The British Music Experience (BME), which arrives at its new permanent home on Liverpool’s waterfront after five years at London’s O2, charts the rise of popular music from 1945 up to the present day with over 600 rare music heritage items on display.

As the finishing touches are applied at the Cunard Building, Your Move headed down to explore the new museum before it opens to the public on Thursday (9 March).

Liverpool’s tuneful tourist attraction was originally meant to open in time for Easter 2016 but was pushed back several times, with the BME team apparently keen to ensure the exhibition was finished to the highest standard.

Time to find out whether it was worth the wait…

What first hit me upon arrival at the Grade II*-listed Cunard Building was the sheer splendour of the place.

When BME chair Harvey Goldsmith was scouting for a new location for his museum I doubt many spaces would have come close to one of Liverpool’s Three Graces.

The former first class departure lounge which houses the bulk of the museum is a vast, cavernous hall and manages to give the exhibition plenty of space to breathe without overwhelming the displays.

After taking a moment to take in my surroundings, my attention was pricked by the unmistakable opening bars of Culture Club’s ‘Karma Chameleon’. There, on stage in front of me, was an incredibly lifelike hologram of Boy George belting out his 1983 hit.

The New Wave star is the first in a number of artists lined up to be digitally recreated for the BME stage, which will also host masterclasses, Q&A’s and live concerts.

On to the museum proper and the musical voyage began way back in 1945 with jazz and skiffle music, before moving through the likes of rock ‘n’ roll, the British Invasion, glam rock, punk, heavy metal, Brit Pop, 90s’ girl power – right up to the hits of today.

Each mark on the timeline is afforded its own giant interactive screen which gives visitors the ability to delve deeper into each sound in greater detail.

As you’d expect from a popular music museum in Liverpool, The Beatles are well represented, afforded their own section which instead of getting too serious, focuses on some of the more curious Beatlemania memorabilia including an ‘Authentic Beatles Wig’.

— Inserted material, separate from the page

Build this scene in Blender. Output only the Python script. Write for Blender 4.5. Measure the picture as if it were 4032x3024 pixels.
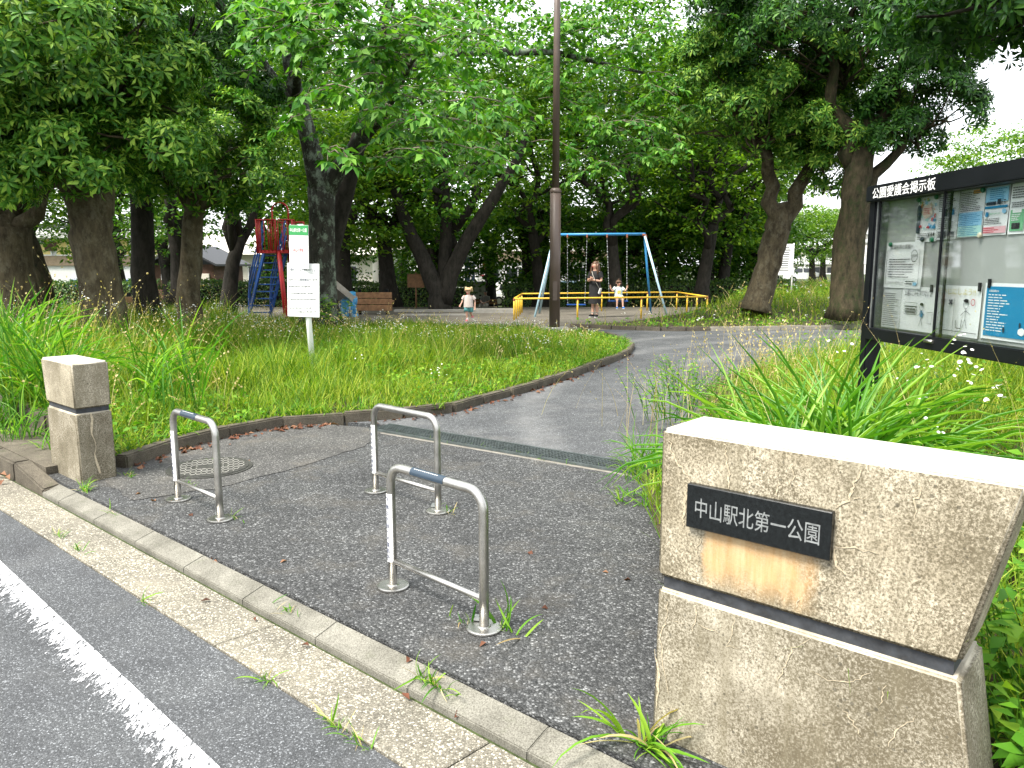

Last year BME CEO Tim Husbands told us to expect “something for everyone” at the exhibition and he’s definitely kept to his word.

Out of the hundreds of items on display, which range from gig posters to guitars, handwritten lyrics to iconic outfits, even the most casual fan is sure to find something that stirs a happy musical memory.

Some of the most high-profile artefacts on display include costumes worn by David Bowie, Cilla Black, Keith Moon and the Spice Girls to name but a few.

A particular highlight for me was an eye-popping outfit worn by Bowie on the night he ‘killed’ the Ziggy Stardust character – I’m still not quite sure how he managed to squeeze into it.

Anyway, guitar nuts like myself will be near salivating over some of the incredible axes on show including a rare Brian May creation and Noel Gallagher’s iconic Union Jack Epiphone.

The interactive dance booth where visitors can learn the popular dance crazes of yesteryear and attempt to recreate them is sure to be a hit with all ages.

While if you’re more baritone than breakdancer then the voice coach booth might be more to your thing, where with the help of a virtual expert, you can lay down your own vocal track.

The best was saved for last however with the Gibson Interactive Studio, a state-of-the-art studio space where visitors can pick up (or sit down) and play electric and acoustic guitars, drums and keyboards.

Would-be rock gods have the chance to put together their own mix and play along with some of British pop music’s most well known tunes, learning as they go with step-by-step video tuition.

The BME is a welcome addition to Liverpool’s already substantial museum offering with a wide range of genuinely fascinating items that casual music fans and rock snobs alike will enjoy.